__Records for the exercise__
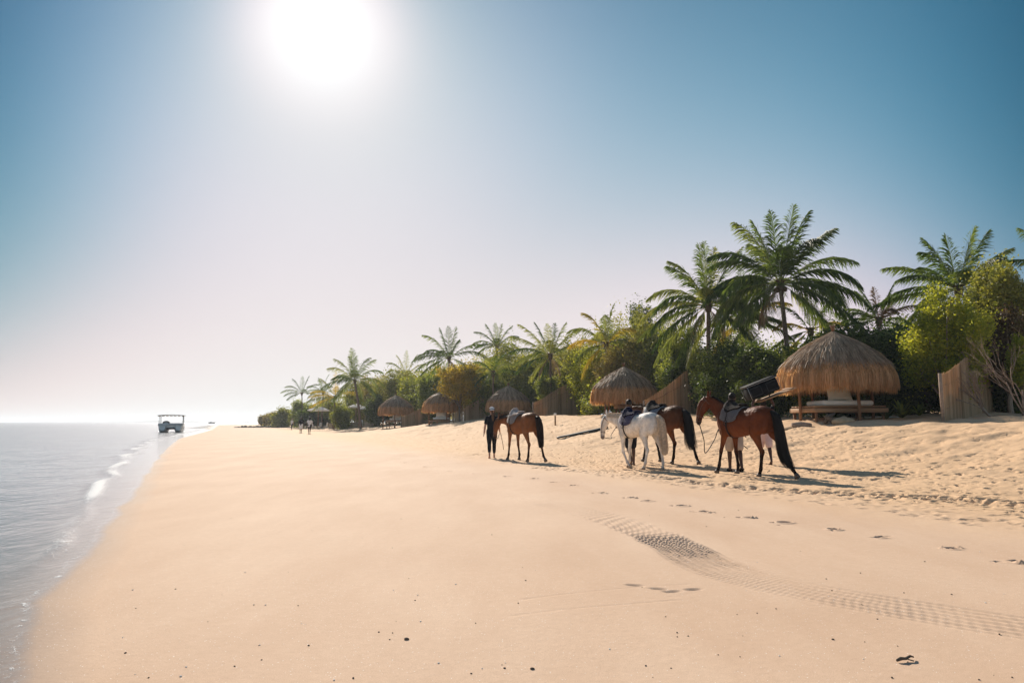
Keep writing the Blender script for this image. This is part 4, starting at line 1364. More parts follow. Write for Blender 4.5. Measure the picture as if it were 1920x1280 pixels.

* * *

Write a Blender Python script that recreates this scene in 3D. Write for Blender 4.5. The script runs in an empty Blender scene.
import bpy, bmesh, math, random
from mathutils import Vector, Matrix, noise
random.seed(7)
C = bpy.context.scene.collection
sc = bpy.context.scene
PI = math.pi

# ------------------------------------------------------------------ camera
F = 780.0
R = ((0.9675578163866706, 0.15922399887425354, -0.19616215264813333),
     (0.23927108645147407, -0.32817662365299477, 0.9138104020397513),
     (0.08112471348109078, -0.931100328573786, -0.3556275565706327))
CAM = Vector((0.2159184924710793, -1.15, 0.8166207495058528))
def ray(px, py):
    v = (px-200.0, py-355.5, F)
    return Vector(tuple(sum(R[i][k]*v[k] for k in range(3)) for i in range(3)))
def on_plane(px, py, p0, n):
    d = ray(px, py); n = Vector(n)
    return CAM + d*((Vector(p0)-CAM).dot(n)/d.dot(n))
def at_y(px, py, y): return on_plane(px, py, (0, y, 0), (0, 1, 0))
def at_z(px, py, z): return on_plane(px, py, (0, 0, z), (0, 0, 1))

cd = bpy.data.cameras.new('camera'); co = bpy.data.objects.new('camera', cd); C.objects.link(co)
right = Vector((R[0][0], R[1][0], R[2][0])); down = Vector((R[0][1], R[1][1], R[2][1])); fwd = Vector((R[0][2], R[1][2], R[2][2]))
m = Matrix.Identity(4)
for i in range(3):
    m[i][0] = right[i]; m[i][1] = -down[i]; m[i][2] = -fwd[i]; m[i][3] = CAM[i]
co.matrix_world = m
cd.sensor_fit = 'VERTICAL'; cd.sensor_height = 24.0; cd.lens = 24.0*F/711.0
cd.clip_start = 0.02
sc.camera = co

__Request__
Only the lines from the one containing "Write a Blender" to the one containing "PI = math.pi" are to be printed, both ends included, exactly as written.

__Exercise result__
Write a Blender Python script that recreates this scene in 3D. Write for Blender 4.5. The script runs in an empty Blender scene.
import bpy, bmesh, math, random
from mathutils import Vector, Matrix, noise
random.seed(7)
C = bpy.context.scene.collection
sc = bpy.context.scene
PI = math.pi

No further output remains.